Ihre konzeptuellen Ansätze für ihre künstlerische Auseinandersetzung sind vielfältig, poetisch, erfinderisch und zugleich von höchster bildnerischer Genauigkeit gegenüber den strukturellen Gegebenheiten. In feinster Differenzierung verwandelt sich die Linie eines fotografierten Fadens im Bild, der hier auch seinen Schatten wirft, in eine Linie auf der Oberfläche des Bildes inszeniert, als hätte die im Foto präsente Künstlerin diese von innen nach außen gezeichnet (Desenho Habitado / Bewohnte Zeichnung, 1975).

Die Realitäten des (fotografischen) Illusionsraums und jene der konkreten Oberfläche, des Bildträgers und seines Materials, prallen hier aufeinander; sie erzeugen einen Widerspruch, eine Form von rätselhafter, unentrinnbarer Verschränkung. Denselben Effekt hat die blaue Farbe, die Almeida auf die Oberfläche einer Fotografie setzt, um damit ihr Gesicht zu verdecken mit dem Effekt, ihre Präsenz im Bild zugleich hervor zu heben und zu verleugnen (Pintura Habitada / Bewohnte Malerei, 1975).
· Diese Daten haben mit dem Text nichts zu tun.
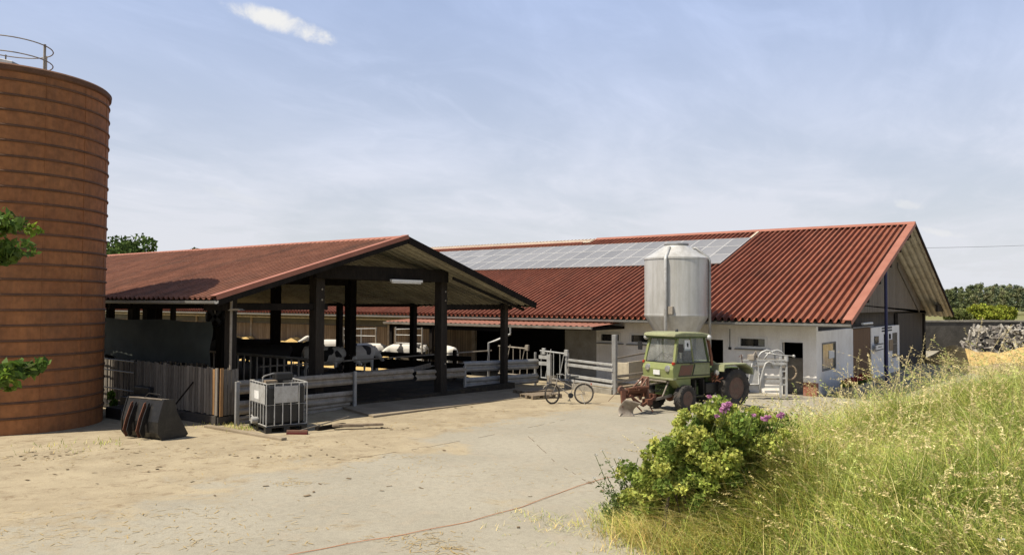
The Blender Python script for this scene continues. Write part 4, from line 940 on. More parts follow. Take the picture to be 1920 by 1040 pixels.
t = MB(); t.lathe([(.075, -.14), (.075, -.02), (.06, .02)], (0, .6, .25), 16, axis='x'); t.beam((-.10, .6, .32), (-.10, .72, .36), .03, .02); ibb(t, 'valve', 'galvlight', smooth=True)
t = MB(); t.lathe([(.11, 1.10), (.11, 1.15), (0, 1.15)], (.5, .6, 0), 20); ibb(t, 'filler_cap', 'blackplastic', smooth=True)
pm = thing('electric_pump', 'small black pump box with bent grey pipe on top of the liquid container', 'pump', (11.303, 15.37, gz(11)+1.15), R(-17.4))
t = MB(); t.box(.30, .72, .22, .50, .03, .21); ibb(t, 'housing', 'blackplastic', pm, bevel=.03)
t = MB(); t.tube([(.0, .25, .02), (.0, .25, .12), (.04, .26, .15), (.26, .34, .19), (.36, .36, .17)], .018, 8); ibb(t, 'pipe', 'galv', pm, smooth=True)
t = MB(); t.box(.02, .30, .1, .34, .0, .05); ibb(t, 'base_board', 'tanwood', pm)

# ------------------------------------------------------------------ loader bucket
bq = Vector((9.28, 16.22, 0)); bz = gz(9.4)
bu = thing('loader_bucket', 'worn black loader bucket standing on its mouth beside the board fence', 'bucket', (bq.x, bq.y, bz), R(9.4))
def bub(mb, name, m, parent=bu, **k): return mb.build(name, m, parent, world=False, **k)
prof = [(.02, .01), (.60, .01), (.66, .06), (.50, .30), (.36, .56), (.29, .83), (.04, .86), (-.03, .66), (-.10, .40), (-.09, .16)]
bw_ = 1.20
t = MB(); t.prism(prof, (0, .02, 0), (1, 0, 0), (0, 0, 1), (0, bw_-.04, 0)); bub(t, 'shell', 'blackpaint', bevel=.02)
for y in (0, bw_-.03): t = MB(); t.prism([(.0, 0), (.62, 0), (.69, .05), (.39, .56), (.31, .86), (.02, .88), (-.05, .66), (-.12, .40), (-.11, .14)], (0, y, 0), (1, 0, 0), (0, 0, 1), (0, .03, 0)); bub(t, 'side_plate', 'blackpaint', bevel=.008)
t = MB(); t.prism([(.03, .865), (.30, .835), (.30, .85), (.03, .885)], (0, .06, 0), (1, 0, 0), (0, 0, 1), (0, bw_-.12, 0)); bub(t, 'top_plate', 'mold')
for y in (.38, .80):
    for dy in (0, .12):
        t = MB(); t.prism([(-.02, .80), (-.07, .78), (-.20, .46), (-.27, .20), (-.20, .05), (-.12, .10), (-.14, .30), (-.08, .42), (-.03, .62)], (0, y+dy, 0), (1, 0, 0), (0, 0, 1), (0, .022, 0)); bub(t, 'hook', 'blackpaint' if dy == 0 else 'rust', bevel=.005)
t = MB(); t.tube([(.16, .25, .86), (.16, .28, .96), (.16, .66, .97), (.16, .80, .86)], .012, 6); bub(t, 'lifting_bar', 'blackpaint', smooth=True)

# ------------------------------------------------------------------ crash barrier rails along the front of the cattle barn
WP = [(a_, b_*1.12) for a_, b_ in [(0, .155), (-.035, .15), (-.08, .10), (-.08, .055), (-.02, .018), (-.02, -.018), (-.08, -.055), (-.08, -.10), (-.035, -.15), (0, -.155), (.004, -.15), (-.028, -.145), (-.074, -.098), (-.074, -.057), (-.014, -.02), (-.014, .02), (-.074, .057), (-.074, .098), (-.028, .145), (.004, .15)]]
def wrail(parent, p, q, name='rail', m='galvdull', sc=1.0):
    p, q = Vector(p), Vector(q); d = (q-p); nrm = Vector((-d.y, d.x, 0)).normalized()
    t = MB(); t.prism([(a_*sc, b_*sc) for a_, b_ in WP], p, nrm, (0, 0, 1), d)
    nb = 5
    o = t.build(name, m, parent); return o
def gp(parent, x, y, z0, z1, w=.09, m='galvdull'):
    return MB().box(x-w/2, x+w/2, y-w*.35, y+w*.35, z0, z1).build('post', m, parent, bevel=.006)
def fy(x): return 17.2+.115*(x-12)
ga = thing('guard_rail', 'weathered steel guard rail across the left front of the cattle barn', 'guard rail', (15, 17.4, -3.1))
wrail(ga, (11.75, fy(11.75), -2.15), (18.9, fy(18.9), -2.36)); wrail(ga, (11.75, fy(11.75)+.01, -2.66), (16.05, fy(16.05)+.01, -2.80)); wrail(ga, (11.75, fy(11.75)+.02, -2.98), (15.9, fy(15.9)+.02, -3.06), sc=.6)
gp(ga, 11.62, 16.95, -3.2, -1.98, .10, 'galv'); gp(ga, 16.0, fy(16)-.12, -3.2, -2.05, .10, 'galv'); gp(ga, 13.8, fy(13.8)+.12, -3.2, -2.0)
t = MB()
for x in (12.4, 13.9, 15.4, 16.6, 17.9): 
    for dz in (.075, -.075): t.sphere((x, fy(x)-.088, -2.15-.21*(x-11.75)/7.15+dz), .02, 6)
t.build('bolt_heads', 'galv', ga)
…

Bei Ouve Me (Höre mich, 1979 ) setzt Almeida die Sprache ein, um diesen Widerspruch zum Ausdruck zu bringen. Die auf ihre Lippen geschriebene Schrift hat zugleich den Effekt einer Naht, die den Mund derjenigen, die gehört werden will, potentiell verschließt, was aber zugleich durch das Sprechen widerrufen wird.